IT & Information Systems
The use of IT, the systems being used, the nature of their use, how they are developed and supported and an evaluation of any issues arising should be a part of any review of Business and Community Engagement. The need for systematic access to information and storage of data is widespread and vastly diverse across the landscape of activity that makes up Business and Community Engagement.
Access to IT Networks and Information Systems
A key requirement for many practitioners working in this field is to carry out one's activities off-site. Teaching staff engaged in the delivery of Continuing Professional Development courses at employers' own premises and those involved in other training off-site, such as less formal courses in the wider community can have a great reliance on online materials.
These can be delivered by a Virtual Learning Environment or from web sites, either static or interactive and collaboratively hosted either by the institution or a collaborative partner, or commercially. Access for delivery or for learning is not normally an issue where those being taught are members of the enrolled student body. Access where those being taught are not enrolled students, whether they are from a partnership operated on a commercial basis, on a fully economically costed one-day workshop, or under another form of partnership, can be problematic where registered logins to the Virtual Learning Environment is tied to an enrolment.
For teaching staff, the problem is more likely to be access to institutional systems and networks for development purposes. In many institutions, access to internal networks is not available to all staff unless they are on the institution's premises. External access by Virtual Private Networks (VPN) which give direct modem-to-modem access or by Internet access using software such as Citrix is by no means universal.
For those staff who spend the bulk, or all, of their time off-site this can cause problems with using the institutional VLE. There are also many staff carrying out delivery as third party sub-contractors, particularly within the FE sector, who do not have any access at all to networks, software tools or the development side of VLEs. A common solution is to develop stand-alone web sites to host materials, often using free web space from ISPs, tools such as wikis, or repositories such as Google Docs.

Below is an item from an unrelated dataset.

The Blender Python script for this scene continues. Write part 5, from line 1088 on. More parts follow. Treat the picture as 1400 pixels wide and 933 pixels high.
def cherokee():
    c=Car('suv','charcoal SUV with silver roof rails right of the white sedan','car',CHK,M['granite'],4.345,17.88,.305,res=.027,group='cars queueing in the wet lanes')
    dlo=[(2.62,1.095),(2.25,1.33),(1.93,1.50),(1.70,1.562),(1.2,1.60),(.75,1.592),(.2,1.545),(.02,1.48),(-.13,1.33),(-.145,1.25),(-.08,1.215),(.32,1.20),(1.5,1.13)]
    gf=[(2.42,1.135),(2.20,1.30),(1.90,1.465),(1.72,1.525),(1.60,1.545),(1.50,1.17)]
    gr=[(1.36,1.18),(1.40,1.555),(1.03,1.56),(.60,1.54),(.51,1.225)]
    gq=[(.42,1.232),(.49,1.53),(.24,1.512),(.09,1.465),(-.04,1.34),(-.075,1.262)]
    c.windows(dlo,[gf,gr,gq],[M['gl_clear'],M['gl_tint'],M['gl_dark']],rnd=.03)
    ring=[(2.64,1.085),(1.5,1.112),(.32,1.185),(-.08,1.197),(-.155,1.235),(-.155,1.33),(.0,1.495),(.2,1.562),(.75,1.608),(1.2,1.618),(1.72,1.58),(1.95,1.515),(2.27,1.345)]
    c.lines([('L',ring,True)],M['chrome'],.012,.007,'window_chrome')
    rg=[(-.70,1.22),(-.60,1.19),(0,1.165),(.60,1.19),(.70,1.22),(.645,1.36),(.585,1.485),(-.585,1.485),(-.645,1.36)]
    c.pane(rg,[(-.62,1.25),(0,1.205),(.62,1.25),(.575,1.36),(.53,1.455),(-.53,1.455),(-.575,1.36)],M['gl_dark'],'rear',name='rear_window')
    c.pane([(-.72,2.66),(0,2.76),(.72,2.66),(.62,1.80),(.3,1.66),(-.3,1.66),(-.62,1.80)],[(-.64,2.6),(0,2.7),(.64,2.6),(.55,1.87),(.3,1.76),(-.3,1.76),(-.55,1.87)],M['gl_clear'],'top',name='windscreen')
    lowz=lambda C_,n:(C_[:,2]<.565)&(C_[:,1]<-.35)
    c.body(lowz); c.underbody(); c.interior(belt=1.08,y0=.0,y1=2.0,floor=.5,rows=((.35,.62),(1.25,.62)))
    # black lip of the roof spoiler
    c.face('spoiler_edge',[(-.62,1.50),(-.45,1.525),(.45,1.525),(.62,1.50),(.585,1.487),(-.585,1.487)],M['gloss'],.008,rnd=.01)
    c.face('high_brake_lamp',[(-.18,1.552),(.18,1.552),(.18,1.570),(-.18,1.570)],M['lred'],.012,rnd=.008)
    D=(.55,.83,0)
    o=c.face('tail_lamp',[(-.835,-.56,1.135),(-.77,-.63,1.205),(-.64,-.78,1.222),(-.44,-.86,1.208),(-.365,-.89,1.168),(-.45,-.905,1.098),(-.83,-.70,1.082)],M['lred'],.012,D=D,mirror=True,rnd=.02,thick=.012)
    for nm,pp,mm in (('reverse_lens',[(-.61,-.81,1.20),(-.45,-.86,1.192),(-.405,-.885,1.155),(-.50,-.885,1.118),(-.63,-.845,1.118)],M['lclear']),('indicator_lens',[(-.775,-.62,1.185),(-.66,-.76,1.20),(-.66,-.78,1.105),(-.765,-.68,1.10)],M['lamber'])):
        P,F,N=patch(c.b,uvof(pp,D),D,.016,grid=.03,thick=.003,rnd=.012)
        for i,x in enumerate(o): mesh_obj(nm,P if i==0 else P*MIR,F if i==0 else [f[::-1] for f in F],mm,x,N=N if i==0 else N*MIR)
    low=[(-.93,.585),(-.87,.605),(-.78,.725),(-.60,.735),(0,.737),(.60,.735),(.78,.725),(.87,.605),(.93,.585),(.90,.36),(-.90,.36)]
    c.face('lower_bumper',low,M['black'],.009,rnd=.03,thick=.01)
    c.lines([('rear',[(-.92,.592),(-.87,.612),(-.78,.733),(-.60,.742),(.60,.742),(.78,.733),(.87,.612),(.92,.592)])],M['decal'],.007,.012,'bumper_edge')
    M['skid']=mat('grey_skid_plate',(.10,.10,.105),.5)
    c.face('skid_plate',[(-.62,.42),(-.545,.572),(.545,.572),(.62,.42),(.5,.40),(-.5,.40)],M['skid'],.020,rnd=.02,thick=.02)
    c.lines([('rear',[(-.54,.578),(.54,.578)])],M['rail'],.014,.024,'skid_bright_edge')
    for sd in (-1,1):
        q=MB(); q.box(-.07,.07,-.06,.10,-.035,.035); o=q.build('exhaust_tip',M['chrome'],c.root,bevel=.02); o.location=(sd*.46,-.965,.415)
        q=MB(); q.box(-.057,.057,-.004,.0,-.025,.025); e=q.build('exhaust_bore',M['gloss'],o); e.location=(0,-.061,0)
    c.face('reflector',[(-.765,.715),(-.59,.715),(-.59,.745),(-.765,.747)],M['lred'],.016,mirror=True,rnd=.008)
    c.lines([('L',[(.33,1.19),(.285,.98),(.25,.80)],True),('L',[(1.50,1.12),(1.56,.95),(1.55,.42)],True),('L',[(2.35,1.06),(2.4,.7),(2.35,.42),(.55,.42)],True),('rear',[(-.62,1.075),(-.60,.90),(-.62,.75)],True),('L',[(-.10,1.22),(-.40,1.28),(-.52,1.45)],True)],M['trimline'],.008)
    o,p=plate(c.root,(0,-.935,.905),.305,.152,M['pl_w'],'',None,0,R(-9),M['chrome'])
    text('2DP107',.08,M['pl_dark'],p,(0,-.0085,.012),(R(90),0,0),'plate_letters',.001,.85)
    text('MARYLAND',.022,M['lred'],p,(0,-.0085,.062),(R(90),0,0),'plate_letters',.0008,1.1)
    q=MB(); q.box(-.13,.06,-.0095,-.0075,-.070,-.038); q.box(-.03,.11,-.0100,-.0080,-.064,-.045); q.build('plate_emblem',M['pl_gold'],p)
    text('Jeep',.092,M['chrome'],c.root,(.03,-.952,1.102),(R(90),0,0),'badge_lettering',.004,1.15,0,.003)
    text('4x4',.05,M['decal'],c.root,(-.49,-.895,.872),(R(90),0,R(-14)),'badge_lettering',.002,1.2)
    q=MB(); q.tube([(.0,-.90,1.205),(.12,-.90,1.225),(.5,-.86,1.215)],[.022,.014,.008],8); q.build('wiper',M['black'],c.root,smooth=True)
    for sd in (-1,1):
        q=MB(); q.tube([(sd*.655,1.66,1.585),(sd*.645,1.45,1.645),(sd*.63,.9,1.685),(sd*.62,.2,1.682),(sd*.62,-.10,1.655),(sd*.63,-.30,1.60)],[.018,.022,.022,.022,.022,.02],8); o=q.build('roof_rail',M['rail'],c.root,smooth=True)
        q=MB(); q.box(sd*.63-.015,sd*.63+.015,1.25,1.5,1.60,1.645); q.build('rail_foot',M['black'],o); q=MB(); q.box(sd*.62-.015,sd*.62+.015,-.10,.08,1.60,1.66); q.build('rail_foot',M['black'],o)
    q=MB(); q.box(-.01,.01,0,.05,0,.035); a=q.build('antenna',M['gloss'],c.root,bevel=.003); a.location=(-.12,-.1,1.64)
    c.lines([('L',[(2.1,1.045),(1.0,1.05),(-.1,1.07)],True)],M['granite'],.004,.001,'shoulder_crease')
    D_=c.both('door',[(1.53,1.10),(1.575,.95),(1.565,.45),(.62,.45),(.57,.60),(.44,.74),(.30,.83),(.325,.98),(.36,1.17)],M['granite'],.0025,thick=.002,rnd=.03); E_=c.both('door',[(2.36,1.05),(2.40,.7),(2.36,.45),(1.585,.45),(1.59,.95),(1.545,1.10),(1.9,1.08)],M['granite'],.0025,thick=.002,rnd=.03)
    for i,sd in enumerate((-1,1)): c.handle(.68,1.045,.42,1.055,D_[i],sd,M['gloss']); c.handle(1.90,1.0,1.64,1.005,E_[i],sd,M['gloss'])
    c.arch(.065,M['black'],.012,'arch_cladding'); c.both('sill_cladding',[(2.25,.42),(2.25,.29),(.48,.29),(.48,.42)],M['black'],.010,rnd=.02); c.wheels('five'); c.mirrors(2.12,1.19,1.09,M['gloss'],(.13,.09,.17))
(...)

Use of such tools allows external staff to develop and deliver materials on a 24/7 basis from, and to, anywhere with Internet access. In such cases the loss of Intellectual Property to the institution can be total.
Similarly the institution can lose the ability to co-ordinate and share information where staff do not have access to database-driven information systems such as Customer Relationship Management systems (CRM), or contract and costing tools, financial and student database etc.